■ Set problem
With pictures left out, retype the lines from the start of the records through the one that contains "a_ = f.at('Q', 1676, 910, 0);".

━━━━━ The records

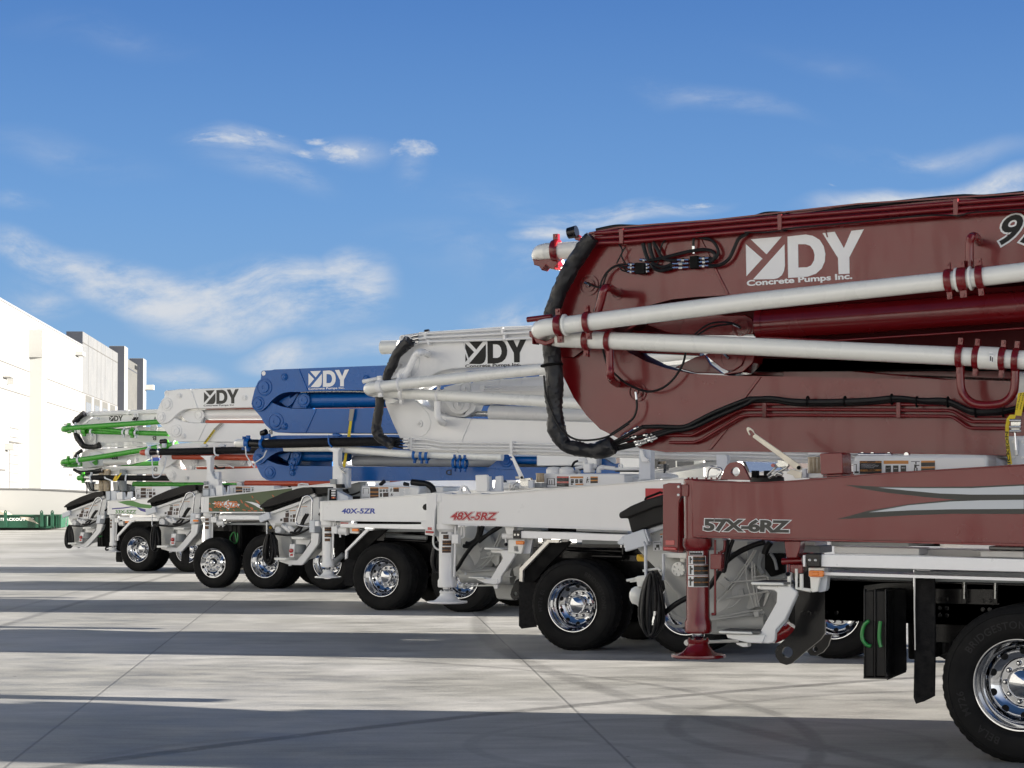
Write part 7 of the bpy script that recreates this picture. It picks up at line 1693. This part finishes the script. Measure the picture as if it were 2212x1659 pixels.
# first pillar, grey bay, second pillar
def pillar(xa, xb, xc, ytop, name='pillar'):
    """xa left of front face, xb its right edge, xc right end of its sunny side"""
    s0 = f.at('Q', xa, 1400, 0)[0]
    out = .1
    while f.at('Q', xb, 1400, -out)[0] > s0 and out < 3: out += .02
    s1 = f.at('Q', xc, 1400, -out)[0]; z_ = f.at('Q', xb, ytop, -out)[2]
    o = MB().box(s0 - .004, s1, -out, .7, 0, z_).build(name, 'wallwhite', WHS, 0)
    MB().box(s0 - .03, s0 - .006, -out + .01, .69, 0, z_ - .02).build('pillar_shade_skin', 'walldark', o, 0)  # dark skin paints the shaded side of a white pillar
    return s0, s1, out, z_
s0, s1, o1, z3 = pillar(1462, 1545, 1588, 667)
se3 = f.at('Q', 1705, 1200, 0)[0]; z4 = f.at('Q', 1592, 832, 0)[2]
b3 = MB().box(s1 + .01, se3 + .2, .004, 1.0, 0, z4).build('wall', 'wallgrey', WHS, 0)
z_ = f.at('Q', 1592, 945, 0)[2]; MB().box(s1, se3, -.02, .02, z_ - .04, z_ + .04).build('panel_joint', 'walldark', b3, 0)
a_ = f.at('Q', 1676, 910, 0); c_ = f.at('Q', 1702, 970, 0); MB().box(a_[0], c_[0], -.06, .02, c_[2], a_[2]).build('building_number', 'ink', b3, 0)
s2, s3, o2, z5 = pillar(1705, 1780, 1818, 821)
MB().box(s3 - 1.0, s3 - .1, -o2 - .75, -o2 + .02, f.at('Q', 1800, 1212, -o2)[2], f.at('Q', 1800, 1150, -o2)[2]).build('wall_lamp', 'boxgrey', WHS, .02)
# downspout, scuppers, lamps
s0 = f.at('Q', 430, 800, 0)[0]; z_ = f.at('Q', 395, 433, -.5)[2]
ds = MB().box(s0 - 2.0, s0 - .2, -.75, .01, 0, z_ - 1.4).build('downspout', 'boxgrey', WHS, .01)
MB().prism([(s0 - 2.2, z_ - 1.6), (s0 - 2.35, z_ - 1.1), (s0 - 2.35, z_), (s0 + .4, z_), (s0 + .4, z_ - 1.1), (s0 - .1, z_ - 1.6)], -.80, .01).build('collector_head', 'boxgrey', ds, .01)
for x0_, y0_, y1_, w_, d_ in ((432, 450, 560, 1.0, .45), (912, 730, 830, 1.6, .5), (0, 1050, 1100, 1.3, .45)):
    p0, p1 = f.at('Q', x0_ + 10, y0_, 0), f.at('Q', x0_ + 10, y1_, 0)
    o = MB().box(p0[0] + .6, p0[0] + .6 + w_, -d_, .01, p1[2] + .3, p0[2]).build('scupper_box', 'boxgrey', WHS, .01)
    MB().box(p0[0] + .6 + w_ + .2, p0[0] + w_ + 1.0, -d_ * .8, .01, p1[2] + .25, p0[2] - .3).build('scupper_box', 'boxgrey', o, .01)
for x0_, y0_ in ((28, 405), (768, 495)):
    p0 = f.at('R', x0_ + 20, y0_, 0); MB().prism([(p0[0] + .2, p0[2] - .35), (p0[0] + .2, p0[2]), (p0[0] + 1.0, p0[2]), (p0[0] + 1.0, p0[2] - .35)], -.5, .01).build('wall_lamp', 'boxgrey', WHS, .02)
p0, p1 = f.at('R', 103, 335, 0), f.at('R', 234, 350, 0)
MB().box(p0[0], p1[0], -.015, .02, 0, p0[2] - .3).build('dock_recess', 'wallpale', WHS, 0)
dd = MB().box(p0[0], p0[0] + (p1[0] - p0[0]) * .72, -.03, .02, 0, p0[2] - .6).build('dock_door', 'wallpale', WHS, 0)
for k in range(12): MB().box(p0[0], p0[0] + (p1[0] - p0[0]) * .72, -.036, -.028, .5 * k, .5 * k + .03).build('door_slat', 'joint', dd, 0)
MB().box(p0[0] - .1, p1[0] + .1, -.05, .02, p0[2] - .32, p0[2] - .22).build('door_head', 'joint', dd, 0)
MB().box(p0[0] + (p1[0] - p0[0]) * .72, p0[0] + (p1[0] - p0[0]) * .75, -.2, .02, 0, p0[2] - .3).build('door_jamb', 'lamp', dd, 0)
for x0_, x1_, y0_ in ((0, 50, 700), (752, 782, 752)):
    p0, p1 = f.at('R', x0_, y0_, 0), f.at('R', x1_, y0_, 0)
    o = MB().box(p0[0], p1[0], -.02, .02, 0, p0[2]).build('side_door', 'wallpale', WHS, 0); MB().box(p0[0] - .1, p1[0] + .1, -.03, .02, p0[2], p0[2] + .08).build('door_frame', 'joint', o, 0)

# ------------------------------------------------------------------ low curved wall and green roll-off bin
LW = thing('low_wall', 'low pale concrete ramp wall in front of the white warehouse', 'wall', None, (0, 107, 0))
ff = Frame(0, 107, LW, Vector((1, 0, 0)), Vector((0, 1, 0)))
q = [ff.at('R', *t, 0) for t in ((-900, 905), (0, 903), (350, 906), (600, 915), (900, 931), (1200, 948))]
MB().prism([(p[0], p[2]) for p in q] + [(q[-1][0] + 14, q[-1][2] - .3), (q[-1][0] + 14, 0), (q[0][0], 0)], 0, .35).build('ramp_wall', 'rampgrey', LW, .02)
MB().prism([(p[0], p[2]) for p in q] + [(p[0], p[2] + .07) for p in q[::-1]], -.06, .40).build('wall_coping', 'wallpale', LW, 0)
BN = thing('roll_off_bin', 'low green steel roll-off bin lettered TRACKOUT at the left edge', 'bin', None, (0, 105, 0))
ff = Frame(0, 105, BN, Vector((1, 0, 0)), Vector((0, 1, 0)))
bd = ff.plate('bin_body', 'dgreen', 'R -700,1182 520,1182 520,1310 430,1325 -700,1325', 0, 2.2, bevel=.03)
ff.plate('bin_rail', 'dgreen', 'R -700,1180 540,1180 540,1192 -700,1194', -.08, .1, bd, .01)
ff.plate('bin_skid', 'blackm', 'R -700,1312 425,1312 425,1334 -700,1334', .1, 2.0, bd, 0)
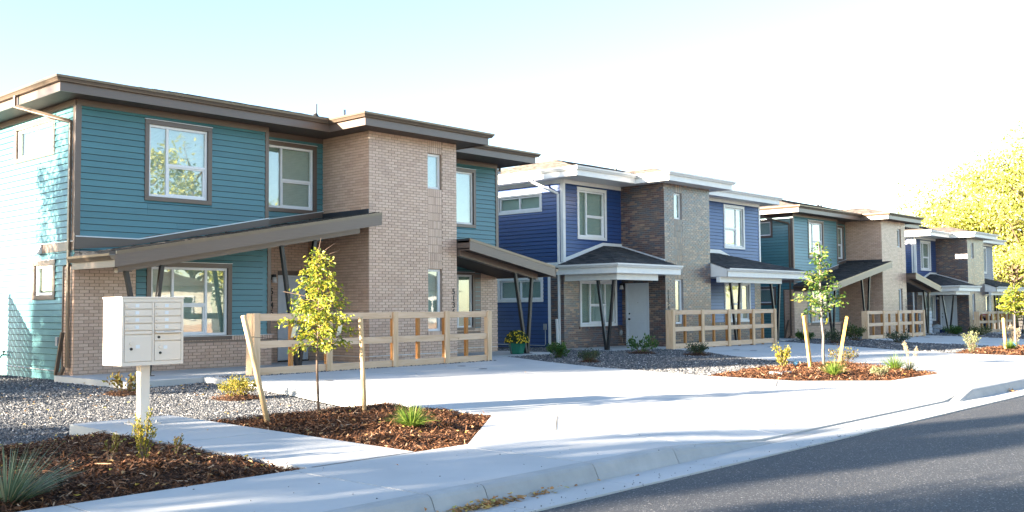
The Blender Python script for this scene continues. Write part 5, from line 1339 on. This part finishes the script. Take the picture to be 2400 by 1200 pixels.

━━━━━━━━━━

■ Result
Write part 7 of the bpy script that recreates this picture. It picks up at line 1693. This part finishes the script. Measure the picture as if it were 2212x1659 pixels.
# first pillar, grey bay, second pillar
def pillar(xa, xb, xc, ytop, name='pillar'):
    """xa left of front face, xb its right edge, xc right end of its sunny side"""
    s0 = f.at('Q', xa, 1400, 0)[0]
    out = .1
    while f.at('Q', xb, 1400, -out)[0] > s0 and out < 3: out += .02
    s1 = f.at('Q', xc, 1400, -out)[0]; z_ = f.at('Q', xb, ytop, -out)[2]
    o = MB().box(s0 - .004, s1, -out, .7, 0, z_).build(name, 'wallwhite', WHS, 0)
    MB().box(s0 - .03, s0 - .006, -out + .01, .69, 0, z_ - .02).build('pillar_shade_skin', 'walldark', o, 0)  # dark skin paints the shaded side of a white pillar
    return s0, s1, out, z_
s0, s1, o1, z3 = pillar(1462, 1545, 1588, 667)
se3 = f.at('Q', 1705, 1200, 0)[0]; z4 = f.at('Q', 1592, 832, 0)[2]
b3 = MB().box(s1 + .01, se3 + .2, .004, 1.0, 0, z4).build('wall', 'wallgrey', WHS, 0)
z_ = f.at('Q', 1592, 945, 0)[2]; MB().box(s1, se3, -.02, .02, z_ - .04, z_ + .04).build('panel_joint', 'walldark', b3, 0)
a_ = f.at('Q', 1676, 910, 0); c_ = f.at('Q', 1702, 970, 0); MB().box(a_[0], c_[0], -.06, .02, c_[2], a_[2]).build('building_number', 'ink', b3, 0)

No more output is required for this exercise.